Given that Woody Allen pours so much of himself into his films — despite his protests to the contrary — can we really expect to learn more from a documentary? Director Robert B. Weide ("How to Lose Friends & Alienate People") attempts to dig deeper in "Woody Allen: A Documentary," an over-arching portrait of Allen's life and work as a filmmaker, comedian and actor. Originally a three-hour series made for American public television, it hits the cinemas with a more easily digested length.

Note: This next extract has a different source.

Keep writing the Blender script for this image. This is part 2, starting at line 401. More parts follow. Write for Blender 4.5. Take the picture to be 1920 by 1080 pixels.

The doc starts off tracing Allen's childhood in the New York borough of Brooklyn in the 1940s and '50s and relates how Allen landed a job as a comedy writer while still a teen; he'd go in after school and bang out 50 jokes a day.
It's a telling anecdote, because in a sense he's never changed: Allen's 40-plus film career as a director has long been one of throwing it all out there and seeing what sticks, a belief that in quantity lies quality. Great films such as "Manhattan" or "Vicky Cristina Barcelona" are followed by clunkers like "Whatever Works" or "Stardust Memories." Of course, "Manhattan" was adored by the public and "Stardust" reviled, while Allen seems to have the opposite view; indeed, no two viewers seem to have identical lists of their favorite Allen flicks, which may justify his approach after all.